Launch Time

By Gabe Starosta / December 7, 2012 at 10:19 PM

The United Launch Alliance announced this afternoon that it has identified the problem experienced by its Evolved Expendable Launch Vehicle rocket booster during an October Air Force launch, and ULA says it is confident there is no risk that a launch planned for Tuesday will go awry.

In a statement from ULA spokeswoman Jessica Rye, issued after 5 p.m. today, the company said a fuel leak in the upper-stage engine of the Delta IV rocket booster used in October was to blame for the lower-than-expected thrust experienced during launch. The Air Force and ULA plan to send the service's X-37B spaceplane, also known as OTV-3, into orbit on Tuesday using an Atlas V booster, which uses a variant of the same RL-10 upper-stage engine. All "crossover" risks, though, have been taken care of, Rye said.

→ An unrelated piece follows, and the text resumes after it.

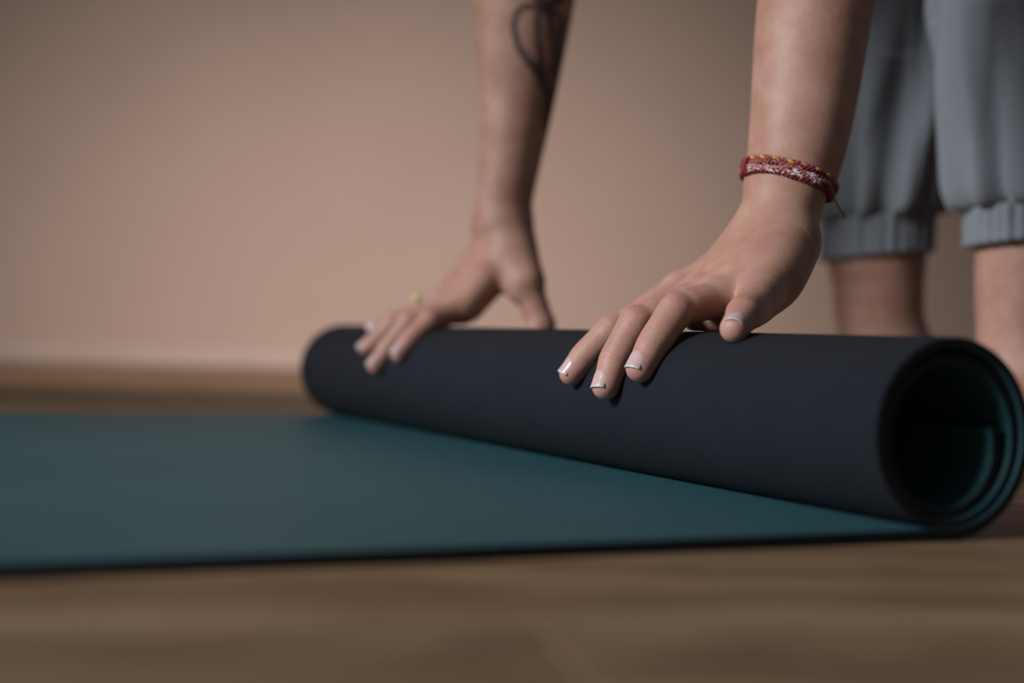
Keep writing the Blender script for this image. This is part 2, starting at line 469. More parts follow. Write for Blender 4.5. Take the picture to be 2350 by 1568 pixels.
# ------------------------------------------------------------------ signed distance modelling of the figure
class Field:
    def __init__(s, lo, hi, vx):
        s.lo = np.asarray(lo, float); s.vx = vx
        s.n = np.ceil((np.asarray(hi) - s.lo) / vx).astype(int) + 1
        s.a = np.full(tuple(s.n), 1.0, dtype=np.float32)
    def sl(s, lo, hi):
        i0 = np.clip(np.floor((lo - s.lo) / s.vx).astype(int), 0, s.n)
        i1 = np.clip(np.ceil((hi - s.lo) / s.vx).astype(int) + 1, 0, s.n)
        return i0, i1
    def grid(s, i0, i1):
        return [(s.lo[k] + s.vx * np.arange(i0[k], i1[k], dtype=np.float32)).astype(np.float32).reshape([-1 if k == m else 1 for m in range(3)]) for k in range(3)]
    def put(s, i0, i1, d, k, op='add'):
        r = s.a[i0[0]:i1[0], i0[1]:i1[1], i0[2]:i1[2]]
        if op == 'add':
            if k <= 0: np.minimum(r, d, out=r)
            else:
                h = np.maximum(k - np.abs(r - d), 0) / k
                r[...] = np.minimum(r, d) - h * h * (k * 0.25)
        else:
            d = -d
            h = np.maximum(k - np.abs(r - d), 0) / k
            r[...] = np.maximum(r, d) + h * h * (k * 0.25)
    def cone(s, p0, p1, r0, r1, k=0.0, op='add', flat=None):
        p0 = np.asarray(p0, float); p1 = np.asarray(p1, float)
        pad = max(r0, r1) + k + 4 * s.vx
        i0, i1 = s.sl(np.minimum(p0, p1) - pad, np.maximum(p0, p1) + pad)
        if np.any(i1 <= i0): return
        X, Y, Z = s.grid(i0, i1)
        d = p1 - p0
        L2 = float(d @ d) + 1e-12
        t = np.clip(((X - p0[0]) * d[0] + (Y - p0[1]) * d[1] + (Z - p0[2]) * d[2]) / L2, 0, 1)
        ax = X - p0[0] - t * d[0]; ay = Y - p0[1] - t * d[1]; az = Z - p0[2] - t * d[2]
        if flat is not None:                   # squash: (axis, factor) thinner along that axis
            n, f = flat
            dn = ax * n[0] + ay * n[1] + az * n[2]
            q2 = ax * ax + ay * ay + az * az + dn * dn * (1 / (f * f) - 1)
        else: q2 = ax * ax + ay * ay + az * az
        D = np.sqrt(q2) - (r0 + t * (r1 - r0))
        s.put(i0, i1, D.astype(np.float32), k, op)
    def ball(s, c, r, k=0.0, op='add'):
        s.cone(c, np.asarray(c) + 1e-6, r, r, k, op)
    def ell(s, c, rad, rot=None, k=0.0):
        c = np.asarray(c, float); rad = np.asarray(rad, float)
        pad = rad.max() + k + 4 * s.vx
        i0, i1 = s.sl(c - pad, c + pad)
        X, Y, Z = s.grid(i0, i1)
        Rm = np.eye(3) if rot is None else rot
        x, y, z = X - c[0], Y - c[1], Z - c[2]
        q = [(x * Rm[m][0] + y * Rm[m][1] + z * Rm[m][2]) / rad[m] for m in range(3)]
        l = np.sqrt(q[0] ** 2 + q[1] ** 2 + q[2] ** 2)
        s.put(i0, i1, ((l - 1) * rad.min()).astype(np.float32), k)
    def chain(s, L, k=0.003, kk=None, own=False):
        """a limb or finger; own=True blends its joints apart from everything else first"""
        if own:
            lo = np.min([np.asarray(p) - r for p, r in L], axis=0) - 6 * s.vx - k
            hi = np.max([np.asarray(p) + r for p, r in L], axis=0) + 6 * s.vx + k
            i0, i1 = s.sl(lo, hi)
            f = Field(s.lo + i0 * s.vx, s.lo + (i1 - 1) * s.vx, s.vx)
            f.a = np.full(tuple(i1 - i0), 1.0, np.float32); f.n = i1 - i0
            for (p0, r0), (p1, r1) in zip(L[:-1], L[1:]): f.cone(p0, p1, r0, r1, k if len(L) < 8 else 0.0)
            s.put(i0, i1, f.a, kk or 0.0)
        else:
            for (p0, r0), (p1, r1) in zip(L[:-1], L[1:]):
                s.cone(p0, p1, r0, r1, k)
    def spline(s, L, k=0.004, sub=18):
        P = [np.asarray(p, float) for p, r in L]; R_ = [r for p, r in L]
        out = []
        for i in range(len(P) - 1):
            a0, a1, a2, a3 = max(i - 1, 0), i, i + 1, min(i + 2, len(P) - 1)
            for j in range(sub):
                t = j / sub
                w_ = (-.5 * t + t * t - .5 * t ** 3, 1 - 2.5 * t * t + 1.5 * t ** 3, .5 * t + 2 * t * t - 1.5 * t ** 3, -.5 * t * t + .5 * t ** 3)
                out.append((w_[0] * P[a0] + w_[1] * P[a1] + w_[2] * P[a2] + w_[3] * P[a3], w_[0] * R_[a0] + w_[1] * R_[a1] + w_[2] * R_[a2] + w_[3] * R_[a3]))
        out.append((P[-1], R_[-1]))
        f = None
        s.chain(out, k, kk=0.010, own=True)
    def sample(s, P):
        g = (np.asarray(P, float) - s.lo) / s.vx
        i = np.clip(np.floor(g).astype(int), 0, s.n - 2)
        f = g - i
        out = 0
        for dx in (0, 1):
            for dy in (0, 1):
                for dz in (0, 1):
                    w_ = (f[:, 0] if dx else 1 - f[:, 0]) * (f[:, 1] if dy else 1 - f[:, 1]) * (f[:, 2] if dz else 1 - f[:, 2])
                    out = out + w_ * s.a[i[:, 0] + dx, i[:, 1] + dy, i[:, 2] + dz]
        return out
    def nets(s):
        a = s.a
        sg = a < 0
        c = [sg[dx:sg.shape[0] - 1 + dx, dy:sg.shape[1] - 1 + dy, dz:sg.shape[2] - 1 + dz] for dx in (0, 1) for dy in (0, 1) for dz in (0, 1)]
        tot = sum(x.astype(np.int8) for x in c)
        act = np.argwhere((tot > 0) & (tot < 8))
        ids = np.full(tot.shape, -1, np.int32)
        ids[act[:, 0], act[:, 1], act[:, 2]] = np.arange(len(act))
        co = np.array([(dx, dy, dz) for dx in (0, 1) for dy in (0, 1) for dz in (0, 1)])
        val = np.stack([a[act[:, 0] + o[0], act[:, 1] + o[1], act[:, 2] + o[2]] for o in co], 1).astype(np.float64)
        acc = np.zeros((len(act), 3)); cnt = np.zeros(len(act))
        for i in range(8):
            for j in range(i + 1, 8):
                if np.abs(co[i] - co[j]).sum() != 1: continue
                m = (val[:, i] < 0) != (val[:, j] < 0)
                t = np.where(m, val[:, i] / (val[:, i] - val[:, j] + 1e-20), 0)
                p = co[i] + t[:, None] * (co[j] - co[i])
                acc += np.where(m[:, None], p, 0); cnt += m
        vert = s.lo + s.vx * (act + acc / cnt[:, None])
        quads = []
        for ax in range(3):
            sa = np.take(sg, range(sg.shape[ax] - 1), ax); sb = np.take(sg, range(1, sg.shape[ax]), ax)
            e = np.argwhere(sa != sb)
            b, c_ = (ax + 1) % 3, (ax + 2) % 3
            ok = (e[:, b] > 0) & (e[:, c_] > 0) & (e[:, b] < ids.shape[b]) & (e[:, c_] < ids.shape[c_])
            e = e[ok]
            ins = sa[e[:, 0], e[:, 1], e[:, 2]]
            def cell(db, dc):
                q = e.copy(); q[:, b] -= db; q[:, c_] -= dc
                return ids[q[:, 0], q[:, 1], q[:, 2]]
            q = np.stack([cell(1, 1), cell(0, 1), cell(0, 0), cell(1, 0)], 1)
            q[~ins] = q[~ins][:, ::-1]
            quads.append(q)
        q = np.concatenate(quads)
        q = q[(q >= 0).all(1)]
        return vert, q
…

"The ULA investigation has concluded that a fuel leak occurred in a specific area of the interior of the thrust chamber, and that this leak started during the first engine start sequence," according to the statement. "Although the investigation into the flight data anomaly continues, all credible crossover implications from the Delta anomaly for the OTV-3 Atlas vehicle and engine system have been thoroughly addressed and mitigated, culminating in the flight clearance decision for the OTV-3 launch."

Inside the Air Force attended the Oct. 4 launch of a Global Positioning System satellite from Cape Canaveral Air Force Station, FL. The flawed launch triggered a formal accident investigation board from Air Force Space Command, only the second space-driven AIB in the last decade, as ITAF reported in the weeks following the event.